This week, Michigan’s minimum wage will be raised to $9.45 in the first of a dozen annual increases building up to a $12.05 minimum wage in 2030. It’s good news on the surface—but not nearly as good as it should have been.

Though the law passed last December, this story really starts last summer, when two petition drives—One Fair Wage, which would increase the state minimum wage to $12 over four years and bring tipped workers up to the same minimum wage as every other worker; and an initiative to guarantee earned paid sick time to Michigan workers—gained enough signatures to make the November ballot.

Instead of letting voters decide on the issues, Republicans in the legislature made use of a provision in the state constitution allowing them to pass the initiatives into law instead. Unfortunately, they did so not out of goodwill for working folks, but because it’d be easier to pull the rug out from Michigan’s working families by going back to gut the reforms if they passed the laws themselves than if they let voters pass it as a ballot initiative. Whether this “adopt and amend” strategy was constitutional is yet to be determined.
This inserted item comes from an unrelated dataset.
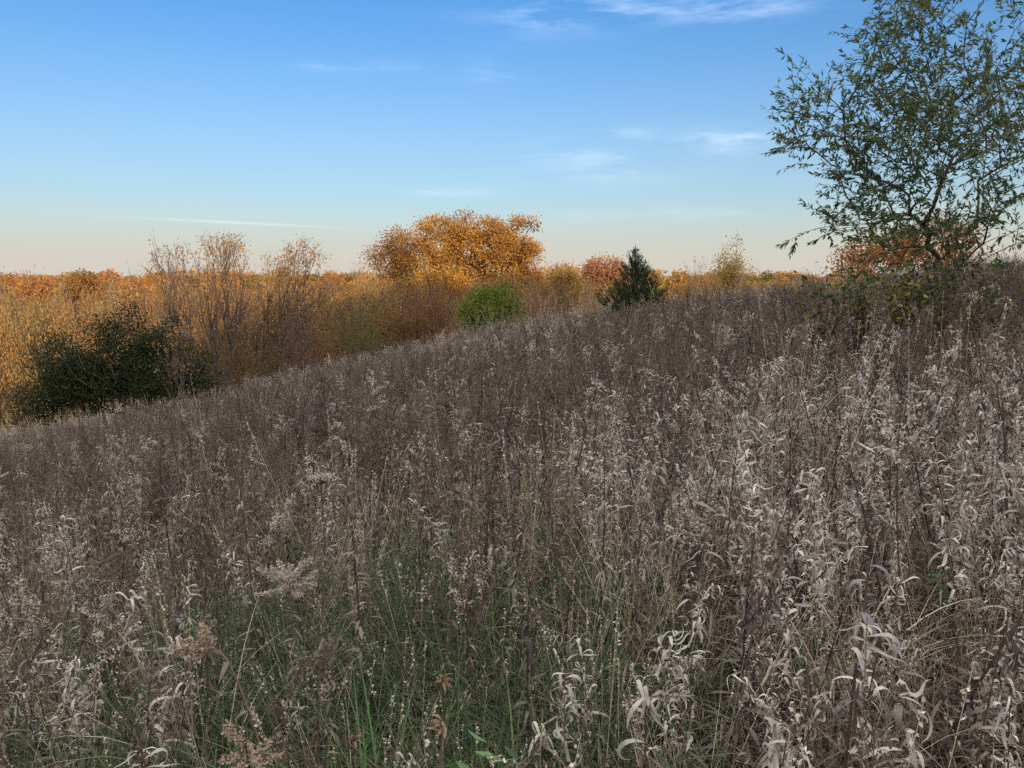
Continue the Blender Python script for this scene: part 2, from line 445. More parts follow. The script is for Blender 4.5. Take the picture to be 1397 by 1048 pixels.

Republican legislators are the ones who cast the votes that undermined our democracy and watered down reforms that would have helped Michigan workers, but we also have to acknowledge the real, behind-the-scenes villains of the story: corporate lobbyists with the Michigan Chamber of Commerce and the Michigan Restaurant Association.

Much like the DeVos family, the Chamber and MRA have a lot of money—and they use it to influence elected officials to pass laws that advance the interests of the wealthy with no concern for working Michiganders. The Chamber opposed increasing the minimum wage in 2014 and again last year, and vocally supported lawmakers’ move to gut minimum wage and earned paid sick time laws during lame duck.

In a post on their website discussing the minimum wage and earned paid sick time laws about to take effect, the Chamber freely admits that both of the original proposals were “all but certain to pass” if the people had been able to vote, while praising lawmakers’ decision to undermine them. They knew the people of Michigan wanted fair wages, and they didn’t care.

This isn’t the first time the Chamber has worked against our best interests to increase corporate profits, and it won’t be the last. From supporting the emergency manager law that poisoned Flint’s water to joining attempts to undermine the Affordable Care Act to opposing the ballot initiative that ended partisan gerrymandering in Michigan, it’s hard to find an issue they haven’t been on the wrong side of.

Our elected officials should be working to pass policies that benefit ordinary Michiganders, not letting corporate lobbyists call the shots. If we want a government that’s truly of, by, and for the people, curbing the outsized influence groups like the MI Chamber of Commerce have on our political system sounds like a pretty good start.